Muslims and the BJP | Perceived oppressor or saviour?

Why the BJP and Muslims are taking steps towards each other

November 24, 2022 12:15 am | Updated 05:41 pm IST

A  Pasmanda Muslims meeting organised by the BJP’s minority wing in Lucknow.

A Pasmanda Muslims meeting organised by the BJP’s minority wing in Lucknow. | Photo Credit: Sandeep Saxena

Three days ago, Fasahat Ali Khan Shanu, a close aide of Samajwadi Party (SP) leader Azam Khan, switched to the Bharatiya Janata Party (BJP) ahead of the bypoll in Rampur. Mr. Shanu gave three reasons for his decision: one, the role of Abduls (common Muslims) in the SP and other secular parties, he alleged, was just to lay the carpet for the leadership; two, the BJP government did not discriminate against Muslims in the implementation of its schemes; and three, the BJP promised him honour. Mr. Shanu echoed what the Uttar Pradesh Deputy Chief Minister, Brajesh Pathak, said while addressing a rally for Pasmanda Muslims in Rampur: “Ab Pasmanda Muslim bade miyan ka hukka nahin bharega.” By this, Mr. Pathak meant backward Muslims will no longer serve the interests of upper-class Muslims like Mr. Khan.

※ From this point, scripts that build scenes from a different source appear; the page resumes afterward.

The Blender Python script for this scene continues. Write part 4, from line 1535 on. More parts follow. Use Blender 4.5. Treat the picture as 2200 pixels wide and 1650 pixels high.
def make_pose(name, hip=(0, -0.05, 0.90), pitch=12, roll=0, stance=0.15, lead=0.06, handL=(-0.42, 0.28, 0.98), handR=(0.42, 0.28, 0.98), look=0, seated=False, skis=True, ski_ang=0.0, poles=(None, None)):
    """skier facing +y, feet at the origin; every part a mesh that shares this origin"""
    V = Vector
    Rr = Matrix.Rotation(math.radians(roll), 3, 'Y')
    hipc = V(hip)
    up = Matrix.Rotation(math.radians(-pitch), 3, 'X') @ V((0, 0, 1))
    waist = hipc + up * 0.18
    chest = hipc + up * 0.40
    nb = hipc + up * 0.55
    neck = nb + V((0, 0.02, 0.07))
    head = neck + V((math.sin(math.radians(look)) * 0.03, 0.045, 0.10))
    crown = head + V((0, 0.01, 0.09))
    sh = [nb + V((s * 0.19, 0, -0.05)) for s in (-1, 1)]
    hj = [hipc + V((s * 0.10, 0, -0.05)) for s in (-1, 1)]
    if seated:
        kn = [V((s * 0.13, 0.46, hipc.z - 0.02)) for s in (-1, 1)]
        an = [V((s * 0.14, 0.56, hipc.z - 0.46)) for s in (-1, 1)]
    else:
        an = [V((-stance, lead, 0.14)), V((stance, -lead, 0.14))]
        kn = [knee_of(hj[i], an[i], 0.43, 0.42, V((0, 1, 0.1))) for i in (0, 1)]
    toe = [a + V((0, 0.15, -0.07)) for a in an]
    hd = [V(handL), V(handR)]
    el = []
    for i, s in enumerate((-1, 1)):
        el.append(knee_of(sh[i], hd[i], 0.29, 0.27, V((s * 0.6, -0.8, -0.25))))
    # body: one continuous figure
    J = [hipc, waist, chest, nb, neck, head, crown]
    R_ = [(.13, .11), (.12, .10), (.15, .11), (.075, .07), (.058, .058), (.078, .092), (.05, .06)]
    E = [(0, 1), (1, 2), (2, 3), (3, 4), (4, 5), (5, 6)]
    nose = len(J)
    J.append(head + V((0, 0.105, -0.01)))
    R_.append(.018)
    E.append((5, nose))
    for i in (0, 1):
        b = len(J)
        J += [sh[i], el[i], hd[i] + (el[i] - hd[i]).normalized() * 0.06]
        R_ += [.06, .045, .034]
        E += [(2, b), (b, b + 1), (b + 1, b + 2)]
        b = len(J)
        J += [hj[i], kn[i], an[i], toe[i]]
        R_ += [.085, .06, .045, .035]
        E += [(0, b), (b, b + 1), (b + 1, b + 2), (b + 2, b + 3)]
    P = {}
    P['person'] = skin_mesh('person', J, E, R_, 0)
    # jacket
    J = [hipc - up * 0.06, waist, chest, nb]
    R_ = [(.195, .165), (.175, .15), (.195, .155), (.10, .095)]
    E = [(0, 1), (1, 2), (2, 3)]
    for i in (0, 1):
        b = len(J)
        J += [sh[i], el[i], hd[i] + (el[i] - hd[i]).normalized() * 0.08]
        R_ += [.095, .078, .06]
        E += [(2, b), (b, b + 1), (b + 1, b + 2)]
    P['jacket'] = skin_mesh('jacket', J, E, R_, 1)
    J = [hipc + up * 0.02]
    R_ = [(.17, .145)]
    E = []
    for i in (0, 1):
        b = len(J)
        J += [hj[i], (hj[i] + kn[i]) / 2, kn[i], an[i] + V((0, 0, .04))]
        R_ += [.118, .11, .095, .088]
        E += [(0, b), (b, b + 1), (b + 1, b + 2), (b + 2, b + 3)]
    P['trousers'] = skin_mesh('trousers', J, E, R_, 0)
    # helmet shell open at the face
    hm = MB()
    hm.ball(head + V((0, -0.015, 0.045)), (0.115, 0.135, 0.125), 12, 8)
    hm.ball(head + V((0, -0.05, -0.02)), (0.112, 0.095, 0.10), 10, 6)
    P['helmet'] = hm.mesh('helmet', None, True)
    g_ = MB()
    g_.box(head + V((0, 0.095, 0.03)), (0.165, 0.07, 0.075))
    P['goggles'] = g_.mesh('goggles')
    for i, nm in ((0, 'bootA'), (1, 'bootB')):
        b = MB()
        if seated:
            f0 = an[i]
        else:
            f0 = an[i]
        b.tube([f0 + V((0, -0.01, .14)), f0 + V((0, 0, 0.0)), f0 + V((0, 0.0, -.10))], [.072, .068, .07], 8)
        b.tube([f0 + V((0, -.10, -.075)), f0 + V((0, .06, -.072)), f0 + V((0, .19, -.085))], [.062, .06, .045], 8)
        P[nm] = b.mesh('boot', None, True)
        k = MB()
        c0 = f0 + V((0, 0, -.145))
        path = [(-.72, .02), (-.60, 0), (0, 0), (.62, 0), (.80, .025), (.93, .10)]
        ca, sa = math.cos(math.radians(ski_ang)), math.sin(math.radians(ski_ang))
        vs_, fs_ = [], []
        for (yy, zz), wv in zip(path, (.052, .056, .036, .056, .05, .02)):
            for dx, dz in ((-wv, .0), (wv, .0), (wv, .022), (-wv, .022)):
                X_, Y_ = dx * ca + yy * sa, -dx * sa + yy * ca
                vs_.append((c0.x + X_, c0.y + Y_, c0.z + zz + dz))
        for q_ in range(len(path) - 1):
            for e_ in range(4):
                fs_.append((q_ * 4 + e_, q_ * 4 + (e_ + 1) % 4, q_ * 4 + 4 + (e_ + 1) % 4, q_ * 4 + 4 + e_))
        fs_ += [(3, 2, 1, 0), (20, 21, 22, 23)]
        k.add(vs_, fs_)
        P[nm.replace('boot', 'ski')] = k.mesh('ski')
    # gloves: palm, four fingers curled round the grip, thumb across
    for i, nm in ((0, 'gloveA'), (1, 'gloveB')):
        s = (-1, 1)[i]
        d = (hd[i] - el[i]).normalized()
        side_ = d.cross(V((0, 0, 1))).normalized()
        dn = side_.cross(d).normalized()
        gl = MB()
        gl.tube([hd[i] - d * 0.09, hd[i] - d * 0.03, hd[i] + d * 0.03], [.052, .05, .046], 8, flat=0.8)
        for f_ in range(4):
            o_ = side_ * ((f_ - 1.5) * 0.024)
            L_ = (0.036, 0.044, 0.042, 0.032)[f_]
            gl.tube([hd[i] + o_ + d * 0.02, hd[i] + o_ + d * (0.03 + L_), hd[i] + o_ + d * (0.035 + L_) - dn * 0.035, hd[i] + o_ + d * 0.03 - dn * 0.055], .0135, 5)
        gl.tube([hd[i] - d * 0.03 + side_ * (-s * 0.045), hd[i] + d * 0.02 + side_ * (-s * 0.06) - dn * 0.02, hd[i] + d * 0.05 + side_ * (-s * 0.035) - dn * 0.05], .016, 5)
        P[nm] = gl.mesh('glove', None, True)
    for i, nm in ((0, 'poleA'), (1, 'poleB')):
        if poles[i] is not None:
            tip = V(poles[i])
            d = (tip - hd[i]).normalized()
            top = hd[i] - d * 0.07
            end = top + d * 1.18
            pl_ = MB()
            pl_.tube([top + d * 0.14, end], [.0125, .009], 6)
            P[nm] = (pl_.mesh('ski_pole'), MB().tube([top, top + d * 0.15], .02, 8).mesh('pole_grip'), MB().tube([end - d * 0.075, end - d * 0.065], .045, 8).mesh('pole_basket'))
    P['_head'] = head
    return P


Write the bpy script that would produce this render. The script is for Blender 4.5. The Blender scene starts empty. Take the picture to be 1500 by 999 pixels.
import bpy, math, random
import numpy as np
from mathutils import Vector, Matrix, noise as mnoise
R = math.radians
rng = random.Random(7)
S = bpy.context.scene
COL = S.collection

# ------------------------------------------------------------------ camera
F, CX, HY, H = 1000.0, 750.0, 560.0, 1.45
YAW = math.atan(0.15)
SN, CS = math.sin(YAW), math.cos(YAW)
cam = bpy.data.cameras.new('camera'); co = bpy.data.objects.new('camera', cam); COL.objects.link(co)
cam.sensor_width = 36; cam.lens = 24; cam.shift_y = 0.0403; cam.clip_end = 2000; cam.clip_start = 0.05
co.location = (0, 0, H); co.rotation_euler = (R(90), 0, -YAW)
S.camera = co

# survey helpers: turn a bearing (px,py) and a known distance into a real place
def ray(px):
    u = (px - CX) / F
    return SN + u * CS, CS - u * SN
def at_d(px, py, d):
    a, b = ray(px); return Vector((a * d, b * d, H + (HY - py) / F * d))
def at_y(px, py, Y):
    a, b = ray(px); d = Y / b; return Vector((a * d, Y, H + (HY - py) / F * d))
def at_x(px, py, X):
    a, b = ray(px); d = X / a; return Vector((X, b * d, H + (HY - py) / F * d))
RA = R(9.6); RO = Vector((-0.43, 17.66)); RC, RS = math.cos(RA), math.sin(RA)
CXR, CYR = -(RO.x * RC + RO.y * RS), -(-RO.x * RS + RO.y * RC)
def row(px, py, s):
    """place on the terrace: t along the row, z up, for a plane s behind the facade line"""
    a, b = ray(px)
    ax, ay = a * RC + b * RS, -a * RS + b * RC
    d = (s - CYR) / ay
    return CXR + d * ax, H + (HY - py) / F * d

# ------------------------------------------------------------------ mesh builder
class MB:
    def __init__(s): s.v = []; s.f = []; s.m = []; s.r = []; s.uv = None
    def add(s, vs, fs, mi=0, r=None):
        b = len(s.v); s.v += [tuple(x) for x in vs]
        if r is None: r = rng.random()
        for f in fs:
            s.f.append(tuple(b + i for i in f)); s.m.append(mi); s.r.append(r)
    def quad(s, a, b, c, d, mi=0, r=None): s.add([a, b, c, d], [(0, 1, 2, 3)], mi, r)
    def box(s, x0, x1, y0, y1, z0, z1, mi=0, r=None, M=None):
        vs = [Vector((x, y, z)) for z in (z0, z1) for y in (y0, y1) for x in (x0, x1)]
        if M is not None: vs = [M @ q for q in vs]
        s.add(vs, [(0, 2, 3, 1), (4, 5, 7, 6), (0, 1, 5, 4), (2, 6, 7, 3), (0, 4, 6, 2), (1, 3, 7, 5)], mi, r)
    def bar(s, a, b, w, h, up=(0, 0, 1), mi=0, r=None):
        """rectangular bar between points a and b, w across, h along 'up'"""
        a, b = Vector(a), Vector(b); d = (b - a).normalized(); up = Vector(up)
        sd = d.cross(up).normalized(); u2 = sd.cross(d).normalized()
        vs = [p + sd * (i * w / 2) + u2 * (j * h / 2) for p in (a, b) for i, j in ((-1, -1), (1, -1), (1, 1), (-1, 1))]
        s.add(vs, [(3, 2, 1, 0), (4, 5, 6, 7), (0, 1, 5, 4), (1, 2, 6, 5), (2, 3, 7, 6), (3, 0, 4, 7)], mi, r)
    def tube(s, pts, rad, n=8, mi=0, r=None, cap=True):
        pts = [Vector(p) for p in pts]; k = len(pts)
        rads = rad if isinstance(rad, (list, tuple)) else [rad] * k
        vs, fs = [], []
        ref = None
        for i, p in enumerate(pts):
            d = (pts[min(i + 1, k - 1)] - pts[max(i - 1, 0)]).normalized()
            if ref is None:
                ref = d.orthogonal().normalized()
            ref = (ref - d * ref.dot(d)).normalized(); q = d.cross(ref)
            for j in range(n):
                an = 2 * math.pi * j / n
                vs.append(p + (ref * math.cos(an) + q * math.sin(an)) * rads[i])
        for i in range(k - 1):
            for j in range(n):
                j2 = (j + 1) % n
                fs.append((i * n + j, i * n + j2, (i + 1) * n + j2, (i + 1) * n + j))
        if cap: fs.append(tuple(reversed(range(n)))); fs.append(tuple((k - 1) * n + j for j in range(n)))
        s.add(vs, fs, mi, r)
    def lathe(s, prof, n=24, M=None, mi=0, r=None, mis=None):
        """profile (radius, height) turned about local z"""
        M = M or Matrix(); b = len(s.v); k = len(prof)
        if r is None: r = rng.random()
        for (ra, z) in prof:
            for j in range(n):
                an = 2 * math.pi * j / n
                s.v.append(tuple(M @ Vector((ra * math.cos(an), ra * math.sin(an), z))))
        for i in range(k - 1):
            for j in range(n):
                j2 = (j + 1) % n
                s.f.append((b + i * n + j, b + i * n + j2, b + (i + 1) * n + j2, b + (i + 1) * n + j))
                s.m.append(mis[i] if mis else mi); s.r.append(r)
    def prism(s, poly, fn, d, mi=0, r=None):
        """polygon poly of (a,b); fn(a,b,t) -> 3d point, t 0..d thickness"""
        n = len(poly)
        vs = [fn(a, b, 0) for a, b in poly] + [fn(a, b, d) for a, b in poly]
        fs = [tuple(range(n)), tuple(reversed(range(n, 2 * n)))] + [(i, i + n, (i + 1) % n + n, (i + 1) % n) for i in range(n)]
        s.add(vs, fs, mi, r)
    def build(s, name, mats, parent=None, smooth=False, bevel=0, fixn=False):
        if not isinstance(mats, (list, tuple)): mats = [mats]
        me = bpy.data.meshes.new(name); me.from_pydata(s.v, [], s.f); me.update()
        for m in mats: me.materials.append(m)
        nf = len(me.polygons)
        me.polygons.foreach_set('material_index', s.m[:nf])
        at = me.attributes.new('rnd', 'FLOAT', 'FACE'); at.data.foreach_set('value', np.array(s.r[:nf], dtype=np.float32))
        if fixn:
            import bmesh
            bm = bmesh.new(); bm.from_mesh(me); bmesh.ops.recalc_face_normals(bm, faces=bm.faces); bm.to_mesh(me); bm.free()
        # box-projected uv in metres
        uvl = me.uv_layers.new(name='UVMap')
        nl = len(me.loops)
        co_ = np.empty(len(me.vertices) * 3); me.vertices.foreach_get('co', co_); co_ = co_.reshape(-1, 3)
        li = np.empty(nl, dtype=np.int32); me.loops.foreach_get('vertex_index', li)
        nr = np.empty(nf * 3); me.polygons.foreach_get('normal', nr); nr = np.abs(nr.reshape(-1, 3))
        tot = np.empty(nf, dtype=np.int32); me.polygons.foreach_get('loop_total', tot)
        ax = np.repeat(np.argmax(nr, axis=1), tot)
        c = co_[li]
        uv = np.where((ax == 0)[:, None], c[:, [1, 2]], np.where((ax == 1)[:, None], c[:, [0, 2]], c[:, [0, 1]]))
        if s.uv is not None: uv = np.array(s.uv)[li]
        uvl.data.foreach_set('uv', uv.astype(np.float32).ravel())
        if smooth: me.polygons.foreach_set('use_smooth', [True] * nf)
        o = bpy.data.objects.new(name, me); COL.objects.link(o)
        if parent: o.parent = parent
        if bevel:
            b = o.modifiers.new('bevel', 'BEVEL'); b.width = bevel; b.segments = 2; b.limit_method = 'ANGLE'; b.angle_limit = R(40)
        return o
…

Also read | In Rampur Sadar bypoll, BJP banks on backward Muslims

But Mr. Shanu, who faces multiple criminal cases, is no Pasmanda. Recent events including the switch of SP leaders Imran Masood and Ali Yusuf Ali to the Bahujan Samaj Party and BJP respectively, the support of the Jamiat Ulema-e-Hind to the madrasa survey, and the meeting of a section of the Muslim intelligentsia with the Rashtriya Swayamsevak Sangh (RSS) show that the BJP and the Muslims are taking steps gingerly towards each other. Such overtures are a response to the global outcry following (now expelled) BJP spokesperson Nupur Sharma’s controversial comments on the Prophet. Also, with the Lok Sabha election just over a year away, the BJP is keen to make its mark in the pockets of influence of leaders such as Mr. Khan, Mukhtar Ansari and Nahid Hasan. It hopes that these will either shift to the BJP or coalesce behind the All India Majlis-e-Ittehadul Muslimeen (AIMIM), the only party that is vocal on Muslim issues and that could impact the poll results in favour of the BJP. Curiously, in his rallies before the Assembly polls in U.P., AIMIM chief Asaduddin Owaisi would also ask, “Abdul kab tak Samajwadi Party ke liye dari bichhayega (How long will common Muslims lay the carpet for the SP)?”

U.P. voted for 34 Muslim candidates in the last Assembly polls: 32 from the SP and two from the Rashtriya Lok Dal. But it seems as though the Muslim political worker wanted nothing less than a change in regime. Some miss the perks of power, some are miffed with the SP for the leadership’s silence on the vilification of the community by the Sangh Parivar, and some feel that strengthening the SP only results in polarisation, which helps the BJP. Many say that Mr. Masood and others switched parties to buy peace with the BJP and stay relevant in their constituencies as the ruling party is busy displacing the strongmen of SP through administrative and judicial processes. Observers say the shift of Mr. Shanu and Mr. Masood to other parties is not very different from the recent bonhomie between some Muslim intellectuals and the RSS. A proverb often heard among the clerics of Deoband or the self-proclaimed vote managers of the Muslim community in Rampur and Aligarh goes: “Pani main rehkar magarmachch se bair nahin ki jati (You can’t live in the water and fight the crocodile).”

Despite the rhetoric around the lack of discrimination in the implementation of government schemes, many Muslims believe that the BJP-led government is trying to reinforce their religious identity by surveying madrasas and enemy properties. Cases of hate speech are being assiduously followed against Opposition leaders while the BJP gives its own rabble-rousers a long rope. Yati Narsinghanand Saraswati’s comments against Islam have become so common as to be treated as mundane.

A section of Muslims, who realise that Hindutva politics and competitive communalism are here to stay, suggest indifference to politics could minimise the friction. They wonder why Muslims should take the sole responsibility for defeating the BJP. But they are equally worried by the BJP’s ability to consistently find issues to target the community. They worry not so much about the Gyanvapi mosque or the Uniform Civil Code as they do about the vicious social media messaging around the government’s attempts to streamline records of Waqf property and remove encroachments of enemy properties. Observers say the right-wing ecosystem is generating a sense in rural areas that Muslims are sitting on swathes of illegally occupied property. Is the BJP, the perceived oppressor, being seen as a saviour? Or are the two sides only trying to safeguard their interests till 2024?